4-5pm Maeve-Ann Austen
Same, Same, But Different

“Its easy to assume people are conforming when we witness them all choosing the same option, but when we choose that very option ourselves, we have no shortage of perfectly good reasons for why we just happen to be doing the same thing as those other people; they mindlessly conform, but we mindfully choose”. – Sheena Iyengar, The Art of Choosing

5-6pm Clare Turley
Close Encounter with an Alluring Object of a Very Contentious Nature

This exhibition is designed for those who wish to take a closer look at an object of some mystery and contention. The staging, which incorporates additional possessions, acknowledges our conflicting inclinations to both parade and protect cherished objects. It further raises the question of whether we can assume another’s perceptions of an object and appreciate in it the same qualities they do.

6-7pm Suzanne Walsh
Trance-Form

Deep in its interior,
What dreams of ashy origin,
stir the shadows of its end,
what flickers back and forth
between withdrawn and unseen?
Consume tomorrow’s order
Exhaust desire’s ruin
And when the trap is opened,
Let the bait transcend.

7-8pm Renata Pekowska
Trace of Appearance

“In contrast to the historian, who looks for design and causality, the antiquarian searches for material evidence of the past. Yet at the same time, the antiquarian searches for an internal relation between past and present which is made possible by their absolute disruption. Hence his or her search for is primarily an aesthetic one, an attempt to erase the actual past in order to create an imagined past which is available for consumption.”
S. Stewart ‘On Longing’

8-9pm Laura Masi
Passages of Dust and Display

“Dust brings a little of the world into the enclosed quarters of objects. Belonging to the outside, the exterior, the street, dust constantly creeps into the sacred arena of private spaces as a reminder that there is no impermeable boundaries between life and death.” Celeste Olalquiaga, The Artificial Kingdom, 1998.

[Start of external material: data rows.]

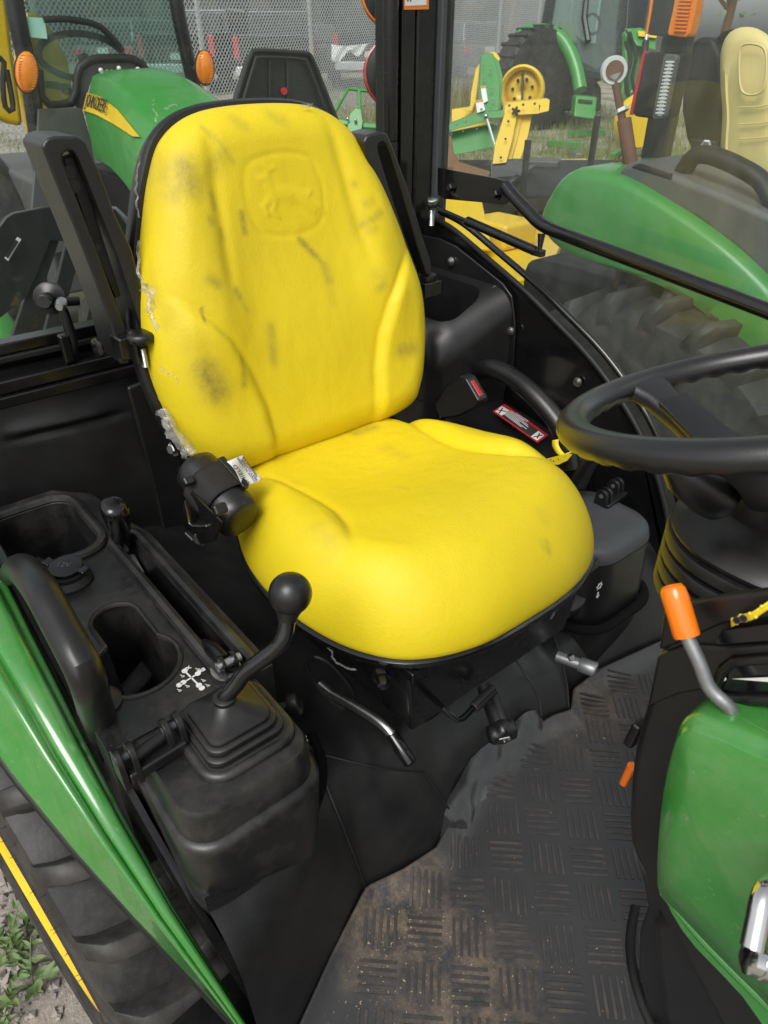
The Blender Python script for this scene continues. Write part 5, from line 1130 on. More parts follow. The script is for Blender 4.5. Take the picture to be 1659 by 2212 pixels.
def weed(px, py, h, seed, label, dry=False):
    rnd = random.Random(seed); c = U(px, py, z=0.0); c.z = gz(c.x, c.y); t = thing('weed_plant', label, 'weed', c, 'weeds beside the wheel')
    for s in range(rnd.randint(3, 4)):
        a = rnd.uniform(0, 6.3); top = c + V((math.cos(a) * h * .6, math.sin(a) * h * .6, h * rnd.uniform(.7, 1.1)))
        st = [c, lerp3(c, top, .5) + V((0, 0, h * .12)), top]; q = spline(st, 10); MB().tube(q, [.0022 - .0001 * i for i in range(10)], 5).build('stem', 'leaf', t)
        for k in range(2, 10):
            p = V(q[k]); b_ = a + rnd.choice((-1, 1)) * rnd.uniform(.6, 1.6); l = h * rnd.uniform(.28, .45); d = V((math.cos(b_), math.sin(b_), rnd.uniform(-.15, .35))).normalized(); w = V((0, 0, 1)).cross(d).normalized() * l * .25; up_ = d.cross(w).normalized()
            g = MB(); g.add([p, p + d * l * .3 + w * .9 - up_ * .002, p + d * l * .65 + w * .7, p + d * l, p + d * l * .65 - w * .7, p + d * l * .3 - w * .9 - up_ * .002, p + d * l * .3 + V((0, 0, -.004)), p + d * l * .65 + V((0, 0, -.005))], [(0, 6, 1), (0, 5, 6), (1, 6, 7, 2), (5, 4, 7, 6), (2, 7, 3), (7, 4, 3)])
            g.build('leaf', 'leaf_dry' if rnd.random() < .012 else 'leaf', t)
weed(22, 2065, .10, 1, 'leafy green weed standing highest by the tyre, at the picture edge'); weed(72, 2130, .10, 2, 'leafy weed touching the tyre sidewall, with one reddish leaf'); weed(10, 2195, .06, 3, 'small round-leaved weed at the bottom edge of the gravel'); weed(55, 2020, .07, 4, 'small weed just behind the tall leafy one by the tyre'); weed(45, 2095, .08, 6, 'bushy weed between the two tall ones on the gravel')
# ------------------------------------------------------------------ chain-link fence
FA, FB = U(250, 120, d=8.8), U(1000, 120, d=16.0); FA.z = FB.z = 0; fd = (FB - FA).normalized()
F0, F1 = FA - fd * 4.5, FB + fd * 12; flen = (F1 - F0).length
fence = thing('chain_link_fence', 'grey galvanised chain-link fence running behind the parked tractors', 'fence', lerp3(F0, F1, .5))
g = MB(); pit = .036; hh = 2.3; nseg = int(hh / (pit * 1.05)); nw = int(flen / pit)
for w in range(nw):
    s0 = w * pit
    if s0 > 24: break
    p0 = F0 + fd * s0; zb = gz(p0.x, p0.y); prev = None; rw_ = .0060
    for k in range(nseg + 1):
        p = p0 + fd * (pit if (k + w) % 2 else 0); p.z = zb + .05 + k * hh / nseg
        if prev is not None:
            o = len(g.v); n_ = V((-fd.y, fd.x, 0)) * rw_; e = fd * rw_
            g.v += [tuple(prev + n_), tuple(prev - n_ + e), tuple(prev - n_ - e), tuple(p + n_), tuple(p - n_ + e), tuple(p - n_ - e)]
            g.f += [(o, o + 1, o + 4, o + 3), (o + 1, o + 2, o + 5, o + 4), (o + 2, o, o + 3, o + 5)]
        prev = p
tag(g.build('wire_mesh', 'galvanised', fence, fix=False), kind='stuff')
s = ((U(458, 120, d=9.9) - F0).dot(fd)) % 2.6
while s < flen:
    p = F0 + fd * s + V((-fd.y, fd.x, 0)) * .04; p.z = gz(p.x, p.y) - .1; MB().tube([p, p + V((0, 0, 2.55))], .036, 14).build('fence_post', 'galvanised', fence); MB().sphere(p + V((0, 0, 2.56)), .04, 12, 6).build('post_cap', 'galvanised', fence); s += 2.6
MB().tube([V((p.x, p.y, gz(p.x, p.y) + 2.36)) for p in (F0 + fd * (flen * k / 12) for k in range(13))], .022, 10).build('top_rail', 'galvanised', fence)
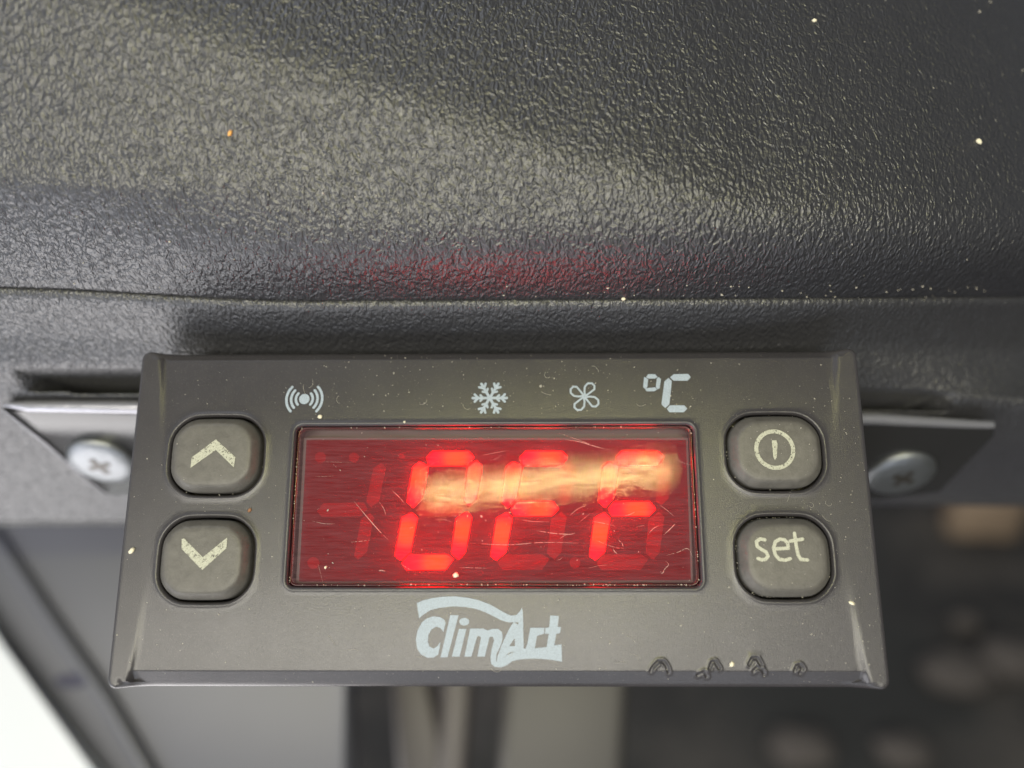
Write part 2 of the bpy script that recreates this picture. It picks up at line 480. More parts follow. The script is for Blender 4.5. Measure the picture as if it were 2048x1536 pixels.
def screw(px, py, rad, rot):
    c = onface(px, py, 3.4)
    nrm = Vector((0, -1.68, 1)).normalized(); ax = Vector((1, 0, 0)); ay = nrm.cross(ax)
    rings = [(1.0, -0.9), (1.0, -0.25), (0.975, 0.02), (0.88, 0.30), (0.68, 0.50), (0.45, 0.62), (0.2, 0.66)]
    L = [[c + (ax * math.cos(2 * math.pi * i / 40) + ay * math.sin(2 * math.pi * i / 40)) * rad * r + nrm * h for i in range(40)] for r, h in rings]
    h = loft('screw', L, M['zinc'], br, cap=True)
    h['label'] = 'zinc plated pan head cross screw'
    rv = []; rf = []
    for k in range(2):
        a0 = R(rot + 90 * k); d = ax * math.cos(a0) + ay * math.sin(a0); e = ax * -math.sin(a0) + ay * math.cos(a0)
        i0 = len(rv)
        for sx, sy, hh in ((-1, -1, 0.70), (1, -1, 0.70), (1, 1, 0.70), (-1, 1, 0.70), (-1, -1, 0.3), (1, -1, 0.3), (1, 1, 0.3), (-1, 1, 0.3)):
            rv.append(c + d * sx * rad * 0.36 + e * sy * rad * (0.09 + 0.004 * k) + nrm * (hh + 0.01 * k))
        rf += [tuple(i0 + q for q in t) for t in ((0, 1, 2, 3), (0, 4, 5, 1), (1, 5, 6, 2), (2, 6, 7, 3), (3, 7, 4, 0))]
    mesh_obj('cross_recess', rv, rf, M['recess'], h, smooth=False)
M['recess'] = simple('dark_screw_recess', (0.06, 0.055, 0.05), 0.4, 0.6)
screw(203, 925, 4.3, 20)
screw(1803, 950, 4.3, 65)

# ================================================================== temperature controller
ctl = empty('temperature_controller', (0, -17, -6))
tag(ctl, 'dark grey digital temperature controller with a red lit display and four buttons', 'temperature controller')
def zc_of(y):
    a = abs(y); z = -0.34 * (max(0, a - 5) / 10.6) ** 2
    c0 = 15.35 if y < 0 else 16.05
    if a > c0: z -= (a - c0) * (0.62 if y < 0 else 0.75)
    return z
def z_base(x, y):
    dx = 38 - abs(x); b = 3.0 - 1.25 * (abs(y) / 17) ** 2
    return zc_of(y) * sstep((dx - b) / (0.6 if x < 0 else 0.7))
HOLES = []
def hole_px(l, r, t, b, rad, bulge, off=(0, 0)):
    cy = (t + b) / 2; cx = (l + r) / 2
    x0, x1 = P(l, cy).x, P(r, cy).x; y1, y0 = P(cx, t).y, P(cx, b).y
    return dict(c=((x0 + x1) / 2, (y0 + y1) / 2), a=(x1 - x0) / 2, b=(y1 - y0) / 2, r=rad, bulge=bulge)
btn_px = [(345, 521, 838, 986), (324, 502, 1040, 1200), (1458, 1641, 833, 977), (1477, 1658, 1037, 1194)]
for q in btn_px: HOLES.append(hole_px(*q, 2.5, 0.25))
tl, tr_, bl, brr = P(593, 852), P(1386, 852), P(571, 1177), P(1403, 1173)
win = dict(c=((tl.x + brr.x) / 2, (tl.y + brr.y) / 2), a=(brr.x - tl.x) / 2, b=(tl.y - brr.y) / 2, r=0.7, bulge=0.0)
HOLES.append(win)
FR = 0.26
dents_px = [[(1303, 1343), (1308, 1334), (1318, 1324), (1328, 1324), (1334, 1332), (1339, 1346)],
            [(1421, 1338), (1425, 1326), (1432, 1324), (1440, 1338)], [(1398, 1352), (1410, 1345), (1417, 1355)],
            [(1500, 1330), (1506, 1318), (1516, 1317), (1524, 1332)], [(1509, 1344), (1517, 1336), (1527, 1340), (1531, 1348)],
            [(1592, 1343), (1596, 1333), (1603, 1331), (1608, 1338), (1603, 1347)]]
dents = [[P(a, b).xy for a, b in d] for d in dents_px]
def seg_dist(p, a, b):
    ab = b - a; t = max(0, min(1, (p - a).dot(ab) / ab.length_squared)); return (p - a - ab * t).length
def dent_z(x, y):
    if not (12 < x < 31 and y < -13.5): return 0
    p = Vector((x, y)); z = 0
    for d in dents:
        r = min(seg_dist(p, d[i], d[i + 1]) for i in range(len(d) - 1))
        if r < 0.6: z += -0.10 * math.exp(-(r / 0.12) ** 2) + 0.07 * math.exp(-((r - 0.26) / 0.10) ** 2)
    return z
def sdf_hole(x, y, h):
    qx = abs(x - h['c'][0]) - h['a'] + h['r']; qy = abs(y - h['c'][1]) - h['b'] + h['r']
    return math.hypot(max(qx, 0), max(qy, 0)) + min(max(qx, qy), 0) - h['r']
def z_front(x, y):
    z = z_base(x, y) + dent_z(x, y)
    return z
pts = []; edges = []; zextra = []
def add_loop(L, dz):
    i0 = len(pts); m = len(L)
    for p in L: pts.append(Vector(p)); zextra.append(dz)
    edges.extend((i0 + i, i0 + (i + 1) % m) for i in range(m))
fil = lambda d, r: -(r - math.sqrt(max(0, r * r - (r - d) ** 2))) if d < r else 0.0
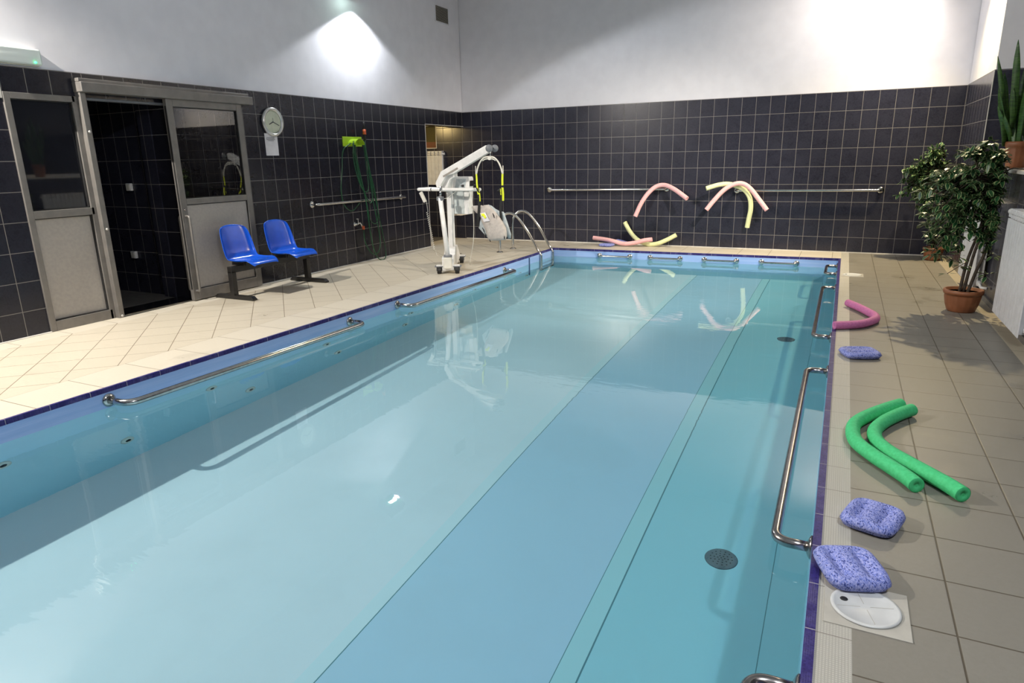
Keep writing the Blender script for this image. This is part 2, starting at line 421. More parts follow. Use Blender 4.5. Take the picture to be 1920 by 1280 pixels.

The urban environment reveals a curious tradition of private displays made public through the presentation of objects within windows. These objects sit in view of those who pass by and probably become forgotten and motionless as they collect dust. Just as decaying buildings, the kitschy objects placed in windowsills share a bond of being neglected yet still having permanence. This one-hour exhibition explores the blurring of private and public display while emphasizing modes of personal expression through fetishlike objects within the urbanized domestic realm. Many of the objects and structures we neglect yet internally value, provide comforting pleasure due to its mere existence, even after the dust settles.